Britain’s great press association—Reuters, with 2,000 correspondents and an annual budget of approximately £6,000,000—long the most reliable news service outside the U.S., last week acquired a new group of owners and the change stirred debate in the House of Commons.

The debate concerned the sale of 50% of Reuters shares to the Newspaper Proprietors’ Assn., i.e., the big London publishers. Since 1925 all Reuters stock has been held by a cooperative of provincial papers calling themselves the Press Association; before that 60% was owned by Sir Roderick Jones, who sold out to them (after London publishers had refused his offer) in the belief that the national news agency should not be controlled by one man.

Alarmed M.P.s, still feeling that way, smelled a “sinister” monopoly by a handful of Britain’s big publishers—Lord Rothermere (who inherited his father’s title last year—Daily Mail, Daily Mirror), Major John Jacob Astor (the Times’), Lord Kemsley (Daily Sketch), Lord Camrose (Daily Telegraph & Morning Post) and Lord Beaverbrook (Daily Express)—who already owned 25% of Reuters stock through their provincial papers. The M.P.s warned that such control might destroy Reuters’ go-year reputation for trustworthy reporting. They also feared for the good name of BBC, Reuters’ biggest customer, feared still more for the prestige of British news abroad, which Reuters had done much to build.

Until two years ago Reuters got substantial revenue from the worldwide sale of news.

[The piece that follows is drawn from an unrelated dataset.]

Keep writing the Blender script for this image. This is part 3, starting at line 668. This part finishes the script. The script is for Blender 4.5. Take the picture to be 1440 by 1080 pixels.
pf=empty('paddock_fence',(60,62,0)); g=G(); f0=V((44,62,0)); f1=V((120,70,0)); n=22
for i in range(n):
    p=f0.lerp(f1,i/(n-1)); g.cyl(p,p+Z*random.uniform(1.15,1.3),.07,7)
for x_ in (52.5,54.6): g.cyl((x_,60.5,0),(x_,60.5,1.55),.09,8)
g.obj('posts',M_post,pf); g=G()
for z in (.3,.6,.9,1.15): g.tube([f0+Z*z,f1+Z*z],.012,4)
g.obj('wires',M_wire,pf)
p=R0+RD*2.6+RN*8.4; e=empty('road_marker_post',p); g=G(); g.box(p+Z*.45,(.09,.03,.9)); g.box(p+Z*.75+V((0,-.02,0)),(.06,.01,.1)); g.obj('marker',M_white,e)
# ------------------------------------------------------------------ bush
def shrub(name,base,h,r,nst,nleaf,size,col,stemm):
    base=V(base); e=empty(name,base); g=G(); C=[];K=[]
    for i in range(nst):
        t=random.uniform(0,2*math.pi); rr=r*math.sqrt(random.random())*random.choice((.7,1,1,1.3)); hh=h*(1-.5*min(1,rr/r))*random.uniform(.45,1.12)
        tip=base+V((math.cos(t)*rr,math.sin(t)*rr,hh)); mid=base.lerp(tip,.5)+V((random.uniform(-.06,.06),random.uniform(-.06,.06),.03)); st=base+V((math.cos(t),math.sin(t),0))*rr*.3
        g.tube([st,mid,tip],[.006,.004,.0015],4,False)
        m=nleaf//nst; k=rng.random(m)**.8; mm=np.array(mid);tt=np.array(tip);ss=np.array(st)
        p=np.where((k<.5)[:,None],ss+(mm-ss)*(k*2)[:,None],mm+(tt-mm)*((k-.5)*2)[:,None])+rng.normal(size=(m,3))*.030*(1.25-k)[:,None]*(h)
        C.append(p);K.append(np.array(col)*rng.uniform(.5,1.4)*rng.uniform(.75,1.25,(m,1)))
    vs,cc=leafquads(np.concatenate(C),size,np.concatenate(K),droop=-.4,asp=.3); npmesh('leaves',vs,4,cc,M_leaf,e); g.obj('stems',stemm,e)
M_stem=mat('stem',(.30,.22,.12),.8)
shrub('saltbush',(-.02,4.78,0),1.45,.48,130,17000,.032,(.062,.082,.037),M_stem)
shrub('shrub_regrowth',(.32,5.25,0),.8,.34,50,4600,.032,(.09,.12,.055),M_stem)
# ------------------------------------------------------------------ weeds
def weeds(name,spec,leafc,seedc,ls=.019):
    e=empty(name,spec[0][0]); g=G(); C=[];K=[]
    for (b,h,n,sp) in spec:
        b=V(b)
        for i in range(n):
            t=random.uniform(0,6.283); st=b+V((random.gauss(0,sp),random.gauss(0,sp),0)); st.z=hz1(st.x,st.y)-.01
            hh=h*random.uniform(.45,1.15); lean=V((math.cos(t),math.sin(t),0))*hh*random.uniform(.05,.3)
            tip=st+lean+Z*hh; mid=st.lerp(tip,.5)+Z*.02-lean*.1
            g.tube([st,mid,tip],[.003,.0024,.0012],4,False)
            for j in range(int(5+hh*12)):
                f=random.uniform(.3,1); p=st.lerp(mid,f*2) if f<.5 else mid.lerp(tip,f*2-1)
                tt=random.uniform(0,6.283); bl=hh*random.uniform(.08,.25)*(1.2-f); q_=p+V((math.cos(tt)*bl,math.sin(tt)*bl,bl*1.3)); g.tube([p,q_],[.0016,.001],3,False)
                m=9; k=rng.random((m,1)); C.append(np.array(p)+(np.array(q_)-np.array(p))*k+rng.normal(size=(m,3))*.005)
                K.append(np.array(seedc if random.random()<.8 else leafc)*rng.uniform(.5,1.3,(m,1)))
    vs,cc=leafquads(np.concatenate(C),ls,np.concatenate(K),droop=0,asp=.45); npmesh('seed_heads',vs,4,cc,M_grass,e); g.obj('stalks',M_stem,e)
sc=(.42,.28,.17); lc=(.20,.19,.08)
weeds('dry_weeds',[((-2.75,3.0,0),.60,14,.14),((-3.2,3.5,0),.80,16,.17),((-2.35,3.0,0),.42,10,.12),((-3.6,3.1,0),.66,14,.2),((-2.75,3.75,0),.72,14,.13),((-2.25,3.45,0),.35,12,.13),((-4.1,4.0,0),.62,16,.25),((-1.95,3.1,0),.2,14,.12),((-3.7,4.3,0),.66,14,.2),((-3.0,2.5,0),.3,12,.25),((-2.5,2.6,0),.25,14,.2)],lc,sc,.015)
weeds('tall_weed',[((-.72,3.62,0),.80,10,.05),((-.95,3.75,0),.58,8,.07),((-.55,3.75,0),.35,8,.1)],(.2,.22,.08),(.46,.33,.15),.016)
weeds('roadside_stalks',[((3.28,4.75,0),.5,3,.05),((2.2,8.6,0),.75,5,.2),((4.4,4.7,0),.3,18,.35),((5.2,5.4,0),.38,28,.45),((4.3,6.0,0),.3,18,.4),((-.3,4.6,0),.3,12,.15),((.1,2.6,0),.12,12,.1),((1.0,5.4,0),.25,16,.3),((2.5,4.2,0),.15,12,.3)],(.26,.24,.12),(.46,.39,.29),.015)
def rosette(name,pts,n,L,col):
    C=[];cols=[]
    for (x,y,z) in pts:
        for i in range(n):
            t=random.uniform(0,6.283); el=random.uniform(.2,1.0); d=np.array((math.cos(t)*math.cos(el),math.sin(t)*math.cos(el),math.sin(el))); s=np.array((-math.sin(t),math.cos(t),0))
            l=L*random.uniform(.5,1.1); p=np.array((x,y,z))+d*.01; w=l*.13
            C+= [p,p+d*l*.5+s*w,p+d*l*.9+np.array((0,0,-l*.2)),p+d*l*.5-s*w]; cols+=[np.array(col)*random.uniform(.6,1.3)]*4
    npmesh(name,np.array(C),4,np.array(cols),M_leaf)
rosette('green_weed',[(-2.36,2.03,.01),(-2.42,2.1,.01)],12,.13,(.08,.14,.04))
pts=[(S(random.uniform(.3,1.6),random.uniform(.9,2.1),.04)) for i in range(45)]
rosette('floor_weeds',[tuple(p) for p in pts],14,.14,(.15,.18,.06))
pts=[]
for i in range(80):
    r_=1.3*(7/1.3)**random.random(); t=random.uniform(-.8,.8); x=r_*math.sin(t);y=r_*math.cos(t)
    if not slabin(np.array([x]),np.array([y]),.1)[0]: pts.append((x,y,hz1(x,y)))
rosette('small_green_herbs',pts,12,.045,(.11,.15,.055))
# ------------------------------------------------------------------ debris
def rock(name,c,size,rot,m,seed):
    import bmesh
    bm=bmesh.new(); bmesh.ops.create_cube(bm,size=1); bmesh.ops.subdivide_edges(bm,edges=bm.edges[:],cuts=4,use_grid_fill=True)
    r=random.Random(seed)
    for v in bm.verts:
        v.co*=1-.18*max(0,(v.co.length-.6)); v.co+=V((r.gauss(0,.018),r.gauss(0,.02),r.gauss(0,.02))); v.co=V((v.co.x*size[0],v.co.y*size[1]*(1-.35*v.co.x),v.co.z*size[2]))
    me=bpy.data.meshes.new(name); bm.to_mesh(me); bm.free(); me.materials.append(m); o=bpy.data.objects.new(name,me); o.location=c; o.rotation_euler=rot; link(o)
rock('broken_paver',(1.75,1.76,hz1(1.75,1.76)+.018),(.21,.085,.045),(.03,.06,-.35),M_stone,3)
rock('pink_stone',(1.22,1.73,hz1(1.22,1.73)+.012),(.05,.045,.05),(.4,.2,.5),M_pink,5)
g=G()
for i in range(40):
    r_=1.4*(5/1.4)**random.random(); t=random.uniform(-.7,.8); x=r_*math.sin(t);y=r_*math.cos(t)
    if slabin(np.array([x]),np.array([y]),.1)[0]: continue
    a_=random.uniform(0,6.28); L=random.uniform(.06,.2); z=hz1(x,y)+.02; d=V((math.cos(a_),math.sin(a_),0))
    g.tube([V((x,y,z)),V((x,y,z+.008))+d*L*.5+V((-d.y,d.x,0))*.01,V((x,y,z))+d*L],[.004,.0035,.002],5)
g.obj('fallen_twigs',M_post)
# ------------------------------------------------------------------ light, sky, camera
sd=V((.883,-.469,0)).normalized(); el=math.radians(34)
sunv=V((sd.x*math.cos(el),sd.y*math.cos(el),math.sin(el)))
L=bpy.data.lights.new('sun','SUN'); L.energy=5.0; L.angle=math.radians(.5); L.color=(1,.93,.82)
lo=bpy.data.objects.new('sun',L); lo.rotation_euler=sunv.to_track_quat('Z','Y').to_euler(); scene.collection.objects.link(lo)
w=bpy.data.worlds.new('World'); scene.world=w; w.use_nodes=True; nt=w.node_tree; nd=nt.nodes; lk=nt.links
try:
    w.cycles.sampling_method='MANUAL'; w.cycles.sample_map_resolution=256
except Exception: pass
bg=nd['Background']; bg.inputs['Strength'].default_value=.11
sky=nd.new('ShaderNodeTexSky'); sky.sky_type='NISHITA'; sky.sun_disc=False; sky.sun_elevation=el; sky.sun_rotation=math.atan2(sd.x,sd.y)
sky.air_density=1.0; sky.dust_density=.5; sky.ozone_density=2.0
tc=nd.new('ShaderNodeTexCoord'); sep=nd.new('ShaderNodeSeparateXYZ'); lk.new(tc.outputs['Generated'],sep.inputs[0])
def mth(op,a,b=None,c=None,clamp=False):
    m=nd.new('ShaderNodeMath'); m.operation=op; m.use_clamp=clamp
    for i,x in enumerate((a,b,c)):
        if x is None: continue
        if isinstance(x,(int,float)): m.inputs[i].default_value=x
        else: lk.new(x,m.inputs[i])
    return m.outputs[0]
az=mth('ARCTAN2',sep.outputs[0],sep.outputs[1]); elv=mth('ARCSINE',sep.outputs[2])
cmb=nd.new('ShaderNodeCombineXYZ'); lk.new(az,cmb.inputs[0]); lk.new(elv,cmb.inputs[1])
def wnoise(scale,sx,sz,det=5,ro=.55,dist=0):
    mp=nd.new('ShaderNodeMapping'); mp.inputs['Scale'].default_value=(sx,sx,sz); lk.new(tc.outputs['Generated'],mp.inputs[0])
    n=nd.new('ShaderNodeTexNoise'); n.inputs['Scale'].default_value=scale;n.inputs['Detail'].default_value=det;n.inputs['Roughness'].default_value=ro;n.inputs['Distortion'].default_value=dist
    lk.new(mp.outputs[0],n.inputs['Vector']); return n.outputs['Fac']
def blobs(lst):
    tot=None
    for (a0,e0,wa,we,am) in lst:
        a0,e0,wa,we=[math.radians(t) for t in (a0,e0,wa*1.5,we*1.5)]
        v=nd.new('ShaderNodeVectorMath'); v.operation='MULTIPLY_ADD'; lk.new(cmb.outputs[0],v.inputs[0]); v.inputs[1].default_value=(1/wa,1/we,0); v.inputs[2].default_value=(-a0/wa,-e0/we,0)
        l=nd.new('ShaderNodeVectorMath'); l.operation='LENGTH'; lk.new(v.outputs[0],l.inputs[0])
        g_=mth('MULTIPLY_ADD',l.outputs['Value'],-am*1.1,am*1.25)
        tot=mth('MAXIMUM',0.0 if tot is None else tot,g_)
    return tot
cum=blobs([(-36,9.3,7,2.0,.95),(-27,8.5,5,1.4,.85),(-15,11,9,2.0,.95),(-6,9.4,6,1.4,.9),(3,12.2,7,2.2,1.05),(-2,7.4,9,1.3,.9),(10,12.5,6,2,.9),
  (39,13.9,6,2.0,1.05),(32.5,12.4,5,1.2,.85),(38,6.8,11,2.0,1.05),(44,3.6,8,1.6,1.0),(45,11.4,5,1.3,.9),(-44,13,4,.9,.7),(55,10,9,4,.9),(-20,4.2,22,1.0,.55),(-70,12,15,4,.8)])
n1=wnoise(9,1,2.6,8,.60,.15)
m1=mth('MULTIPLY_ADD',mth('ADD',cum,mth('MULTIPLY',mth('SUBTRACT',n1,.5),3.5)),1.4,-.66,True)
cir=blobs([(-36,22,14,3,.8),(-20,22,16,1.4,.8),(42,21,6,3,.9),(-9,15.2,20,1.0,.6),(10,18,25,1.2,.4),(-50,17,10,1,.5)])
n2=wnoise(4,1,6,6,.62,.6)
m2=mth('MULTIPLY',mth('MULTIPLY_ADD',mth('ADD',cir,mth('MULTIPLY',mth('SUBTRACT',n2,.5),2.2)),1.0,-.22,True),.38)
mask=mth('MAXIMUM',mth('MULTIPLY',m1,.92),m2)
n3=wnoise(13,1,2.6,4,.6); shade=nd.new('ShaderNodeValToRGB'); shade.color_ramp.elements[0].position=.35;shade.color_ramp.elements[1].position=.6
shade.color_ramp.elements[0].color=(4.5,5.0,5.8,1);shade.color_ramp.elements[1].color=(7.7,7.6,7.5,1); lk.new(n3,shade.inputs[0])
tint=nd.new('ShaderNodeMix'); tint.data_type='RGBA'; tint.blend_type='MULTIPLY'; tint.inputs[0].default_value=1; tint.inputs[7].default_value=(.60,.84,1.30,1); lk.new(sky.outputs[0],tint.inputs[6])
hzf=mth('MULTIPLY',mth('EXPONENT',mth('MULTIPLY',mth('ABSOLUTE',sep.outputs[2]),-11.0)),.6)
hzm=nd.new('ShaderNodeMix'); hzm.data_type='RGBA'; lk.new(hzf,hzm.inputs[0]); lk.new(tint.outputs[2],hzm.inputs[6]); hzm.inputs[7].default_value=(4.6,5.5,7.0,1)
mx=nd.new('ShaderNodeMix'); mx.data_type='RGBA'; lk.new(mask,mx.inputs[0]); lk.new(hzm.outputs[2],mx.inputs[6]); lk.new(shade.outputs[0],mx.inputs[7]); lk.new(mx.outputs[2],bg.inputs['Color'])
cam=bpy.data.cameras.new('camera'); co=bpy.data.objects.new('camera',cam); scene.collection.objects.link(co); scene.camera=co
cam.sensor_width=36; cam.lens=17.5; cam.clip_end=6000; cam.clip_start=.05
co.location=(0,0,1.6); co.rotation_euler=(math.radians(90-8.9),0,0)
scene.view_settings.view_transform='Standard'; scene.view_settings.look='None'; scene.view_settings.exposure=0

War has cut off its market in Europe and China and has forced it to meet subsidized competition of Axis news agencies (DNB, Stefani, Domei) elsewhere, particularly in South America. War vastly increased the cost of coverage for Reuters as it has done for all press associations.

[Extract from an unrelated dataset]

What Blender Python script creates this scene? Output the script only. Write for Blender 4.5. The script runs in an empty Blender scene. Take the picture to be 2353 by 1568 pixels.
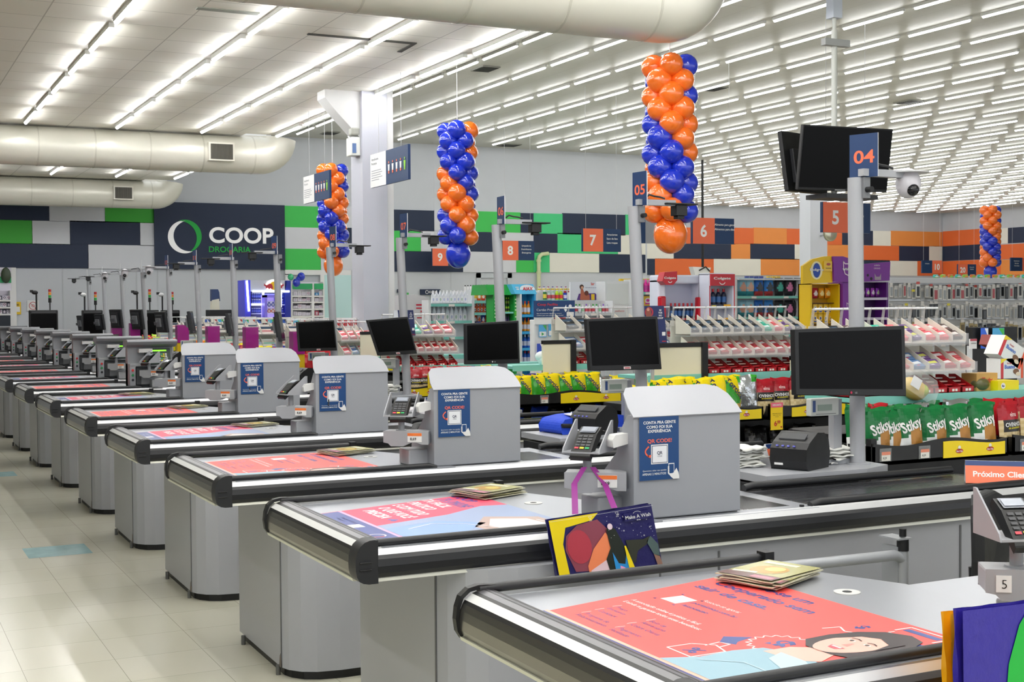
import bpy, math, random
from mathutils import Matrix, Vector
random.seed(7)
PI = math.pi
SC = bpy.context.scene
COL = SC.collection

# ---------------------------------------------------------------- camera
FPX = 3023.44
YAW, PITCH, ROLL = math.radians(26.46997), math.radians(1.52199), math.radians(-0.39305)
CAM = Vector((0, 0, 1.7))
FZ = -0.13            # floor level
_d0 = Vector((math.sin(YAW), math.cos(YAW), 0)); _r0 = Vector((math.cos(YAW), -math.sin(YAW), 0)); _z = Vector((0, 0, 1))
_d = _d0 * math.cos(PITCH) - _z * math.sin(PITCH); _w = _z * math.cos(PITCH) + _d0 * math.sin(PITCH)
CR = _r0 * math.cos(ROLL) + _w * math.sin(ROLL); CW = _w * math.cos(ROLL) - _r0 * math.sin(ROLL); CD = _d
cd = bpy.data.cameras.new('camera'); cam = bpy.data.objects.new('camera', cd); COL.objects.link(cam)
cam.matrix_world = Matrix(((CR.x, CW.x, -CD.x, CAM.x), (CR.y, CW.y, -CD.y, CAM.y), (CR.z, CW.z, -CD.z, CAM.z), (0, 0, 0, 1)))
cd.sensor_width = 36; cd.lens = FPX / 2353 * 36; cd.clip_start = .05; cd.clip_end = 300
SC.camera = cam

def at(px, py, u=None, v=None, z=None):
    """measurement of the photograph: where the sight line of a pixel meets the plane u (x), v (y) or z"""
    q = CD + CR * ((px - 1176.5) / FPX) - CW * ((py - 784) / FPX)
    k = u / q.x if u is not None else (v / q.y if v is not None else (z - 1.7) / q.z)
    return CAM + q * k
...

What Reuters faced, if it did not get the backing of the London publishers, was bluntly suggested by Minister of Information Brendan Bracken, himself chairman of London’s Financial News: Reuters could either be nationalized (as some had urged) or else the Government could form its own news agency. (Alarmed cries: “Nobody suggested that!”) Minister Bracken emphatically wanted neither. But he knew that Reuters “has lost ground.”

Said he:

“If anybody supposes that in the past ten or twelve years Reuters’ position as a world news agency has been equal to that of, say, the Associated Press of America, he is greatly mistaken. … It is really absurd to talk as if Reuters in the past was governed by the twelve apostles but that now bandits have come in to take it over.” At debate’s end M.P.s insisted only that the Government closely scrutinize the Reuters deal.